Exercise
The data below should be printed in full, exactly, and without any of its images.

-- Begin Available data --

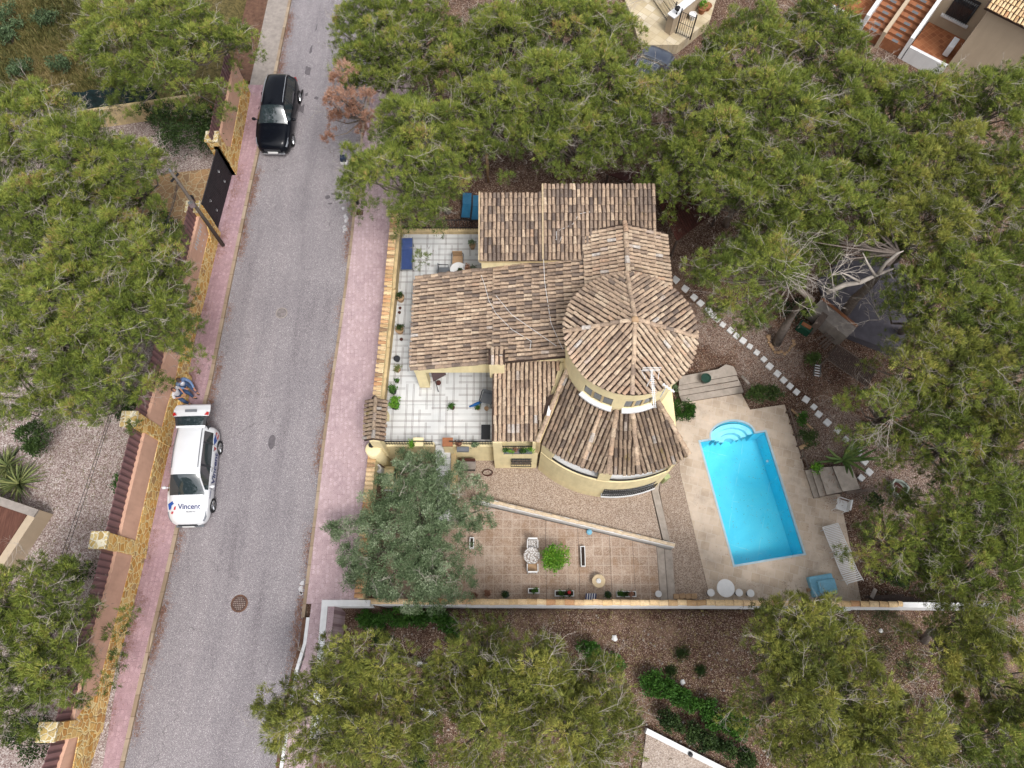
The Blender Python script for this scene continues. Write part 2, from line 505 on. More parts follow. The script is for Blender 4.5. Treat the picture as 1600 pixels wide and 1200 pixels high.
def mk_paint(name, col, metal=0.0, coat=1.0):
    k = N(name, .3, .5)
    k.b.inputs['Metallic'].default_value = metal
    k.b.inputs['Coat Weight'].default_value = coat
    k.b.inputs['Coat Roughness'].default_value = .03
    return k.color(k.mix(.08, col, k.ramp(k.noise(3), [(.3, (.4,.4,.4)), (.7, (1,1,1))]), 'MULTIPLY'))
def mk_water():
    k = N('pool_water', .05, .5)
    k.nt.nodes.remove(k.b)
    tr = k.n('ShaderNodeBsdfTransparent'); tr.inputs[0].default_value = (.84, .97, .99, 1)
    gl = k.n('ShaderNodeBsdfGlossy'); gl.inputs['Roughness'].default_value = .04
    fr = k.n('ShaderNodeFresnel'); fr.inputs['IOR'].default_value = 1.33
    bp = k.n('ShaderNodeBump'); bp.inputs['Strength'].default_value = .25; bp.inputs['Distance'].default_value = .02
    k.l(k.noise(2.2, 3), bp.inputs['Height']); k.l(bp.outputs[0], gl.inputs['Normal']); k.l(bp.outputs[0], fr.inputs['Normal'])
    mx = k.n('ShaderNodeMixShader'); k.l(fr.outputs[0], mx.inputs[0]); k.l(tr.outputs[0], mx.inputs[1]); k.l(gl.outputs[0], mx.inputs[2])
    k.l(mx.outputs[0], k.nt.nodes['Material Output'].inputs[0])
    return k.m
def mk_pooltile():
    k = N('pool_mosaic', .5, .3)
    n1 = k.noise(.55, 6, .6, dist=.6); n2 = k.noise(3.5, 6, .7, dist=.5)
    c = k.ramp(n1, [(.30, (.085,.64,.84,1)), (.42, (.10,.70,.90,1)), (.6, (.13,.75,.92,1)), (.75, (.18,.78,.93,1))])
    c = k.mix(k.math('MULTIPLY', k.g(n2, .58, .72), .35), c, (.28,.76,.88,1))
    c = k.mix(k.math('MULTIPLY', k.g(n2, .36, .28), .45), c, (.03,.44,.64,1))
    mp = k.n('ShaderNodeMapping'); mp.inputs['Rotation'].default_value = (0, 0, R(15.5)); k.l(k.pos(), mp.inputs[0])
    x, y, z = k.sep(mp.outputs[0]); w = k.noise(1.1, 3)
    lx = k.math('LESS_THAN', k.math('ABSOLUTE', k.math('SUBTRACT', k.math('FRACT', k.math('ADD', k.math('MULTIPLY', x, .62), k.math('MULTIPLY', w, .12))), .5)), .012)
    ly = k.math('LESS_THAN', k.math('ABSOLUTE', k.math('SUBTRACT', k.math('FRACT', k.math('ADD', k.math('MULTIPLY', y, .45), k.math('MULTIPLY', w, .12))), .5)), .010)
    c = k.mix(k.math('MULTIPLY', k.math('MAXIMUM', lx, ly), k.math('MULTIPLY', k.g(k.noise(1.7, 2), .45, .6), .30)), c, (.5,.84,.92,1))
    return k.color(c)
def mk_wood(name, a, b, rot=0.0, sc=(14, 1, 1)):
    k = N(name, .8, .2)
    mp = k.n('ShaderNodeMapping'); mp.inputs['Scale'].default_value = sc; mp.inputs['Rotation'].default_value = (0, 0, rot)
    k.l(k.pos(), mp.inputs[0])
    return k.color(k.ramp(k.noise(2, 5, .6, vec=mp.outputs[0]), [(.3, a), (.7, b)]))
def mk_corr():
    k = N('brown_sheet', .6, .3)
    x, y, z = k.sep(k.pos())
    f = k.math('FRACT', k.math('MULTIPLY', y, 1/.26))
    st = k.math('LESS_THAN', f, .3)
    c = k.mix(st, C(138,102,102), C(104,76,78))
    c = k.mix(1.0, c, k.ramp(k.noise(1.5, 4), [(.3, (.85,.85,.85)), (.7, (1.1,1.1,1.1))]), 'MULTIPLY')
    return k.color(c)

MT['asphalt'] = mk_asphalt()
MT['pink'] = mk_paver('pink_paving', C(212,188,191), C(122,86,94), R(-3))
MT['pink2'] = mk_paver('dusky_paving', C(200,168,174), C(124,88,96), R(3.2))
MT['terrace'] = mk_terrace()
MT['stone'] = mk_stone()
MT['stonetop'] = mk_stone('pillar_cap_stone', 4.5, [(0, C(206,178,112)), (.5, C(232,212,160)), (1, C(190,160,100))], C(246,238,214), .06)
MT['terracotta_render'] = mk_render('pinkish_render', C(222,178,154,1.15), .07)
MT['cream'] = mk_render('cream_render', C(255,238,190,1.18), .09)
MT['cream_old'] = mk_render('weathered_cream_render', C(240,214,166), .2)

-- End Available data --

Response to this exercise
The Blender Python script for this scene continues. Write part 2, from line 505 on. More parts follow. The script is for Blender 4.5. Treat the picture as 1600 pixels wide and 1200 pixels high.
def mk_paint(name, col, metal=0.0, coat=1.0):
    k = N(name, .3, .5)
    k.b.inputs['Metallic'].default_value = metal
    k.b.inputs['Coat Weight'].default_value = coat
    k.b.inputs['Coat Roughness'].default_value = .03
    return k.color(k.mix(.08, col, k.ramp(k.noise(3), [(.3, (.4,.4,.4)), (.7, (1,1,1))]), 'MULTIPLY'))
def mk_water():
    k = N('pool_water', .05, .5)
    k.nt.nodes.remove(k.b)
    tr = k.n('ShaderNodeBsdfTransparent'); tr.inputs[0].default_value = (.84, .97, .99, 1)
    gl = k.n('ShaderNodeBsdfGlossy'); gl.inputs['Roughness'].default_value = .04
    fr = k.n('ShaderNodeFresnel'); fr.inputs['IOR'].default_value = 1.33
    bp = k.n('ShaderNodeBump'); bp.inputs['Strength'].default_value = .25; bp.inputs['Distance'].default_value = .02
    k.l(k.noise(2.2, 3), bp.inputs['Height']); k.l(bp.outputs[0], gl.inputs['Normal']); k.l(bp.outputs[0], fr.inputs['Normal'])
    mx = k.n('ShaderNodeMixShader'); k.l(fr.outputs[0], mx.inputs[0]); k.l(tr.outputs[0], mx.inputs[1]); k.l(gl.outputs[0], mx.inputs[2])
    k.l(mx.outputs[0], k.nt.nodes['Material Output'].inputs[0])
    return k.m
def mk_pooltile():
    k = N('pool_mosaic', .5, .3)
    n1 = k.noise(.55, 6, .6, dist=.6); n2 = k.noise(3.5, 6, .7, dist=.5)
    c = k.ramp(n1, [(.30, (.085,.64,.84,1)), (.42, (.10,.70,.90,1)), (.6, (.13,.75,.92,1)), (.75, (.18,.78,.93,1))])
    c = k.mix(k.math('MULTIPLY', k.g(n2, .58, .72), .35), c, (.28,.76,.88,1))
    c = k.mix(k.math('MULTIPLY', k.g(n2, .36, .28), .45), c, (.03,.44,.64,1))
    mp = k.n('ShaderNodeMapping'); mp.inputs['Rotation'].default_value = (0, 0, R(15.5)); k.l(k.pos(), mp.inputs[0])
    x, y, z = k.sep(mp.outputs[0]); w = k.noise(1.1, 3)
    lx = k.math('LESS_THAN', k.math('ABSOLUTE', k.math('SUBTRACT', k.math('FRACT', k.math('ADD', k.math('MULTIPLY', x, .62), k.math('MULTIPLY', w, .12))), .5)), .012)
    ly = k.math('LESS_THAN', k.math('ABSOLUTE', k.math('SUBTRACT', k.math('FRACT', k.math('ADD', k.math('MULTIPLY', y, .45), k.math('MULTIPLY', w, .12))), .5)), .010)
    c = k.mix(k.math('MULTIPLY', k.math('MAXIMUM', lx, ly), k.math('MULTIPLY', k.g(k.noise(1.7, 2), .45, .6), .30)), c, (.5,.84,.92,1))
    return k.color(c)
def mk_wood(name, a, b, rot=0.0, sc=(14, 1, 1)):
    k = N(name, .8, .2)
    mp = k.n('ShaderNodeMapping'); mp.inputs['Scale'].default_value = sc; mp.inputs['Rotation'].default_value = (0, 0, rot)
    k.l(k.pos(), mp.inputs[0])
    return k.color(k.ramp(k.noise(2, 5, .6, vec=mp.outputs[0]), [(.3, a), (.7, b)]))
def mk_corr():
    k = N('brown_sheet', .6, .3)
    x, y, z = k.sep(k.pos())
    f = k.math('FRACT', k.math('MULTIPLY', y, 1/.26))
    st = k.math('LESS_THAN', f, .3)
    c = k.mix(st, C(138,102,102), C(104,76,78))
    c = k.mix(1.0, c, k.ramp(k.noise(1.5, 4), [(.3, (.85,.85,.85)), (.7, (1.1,1.1,1.1))]), 'MULTIPLY')
    return k.color(c)

MT['asphalt'] = mk_asphalt()
MT['pink'] = mk_paver('pink_paving', C(212,188,191), C(122,86,94), R(-3))
MT['pink2'] = mk_paver('dusky_paving', C(200,168,174), C(124,88,96), R(3.2))
MT['terrace'] = mk_terrace()
MT['stone'] = mk_stone()
MT['stonetop'] = mk_stone('pillar_cap_stone', 4.5, [(0, C(206,178,112)), (.5, C(232,212,160)), (1, C(190,160,100))], C(246,238,214), .06)
MT['terracotta_render'] = mk_render('pinkish_render', C(222,178,154,1.15), .07)
MT['cream'] = mk_render('cream_render', C(255,238,190,1.18), .09)
MT['cream_old'] = mk_render('weathered_cream_render', C(240,214,166), .2)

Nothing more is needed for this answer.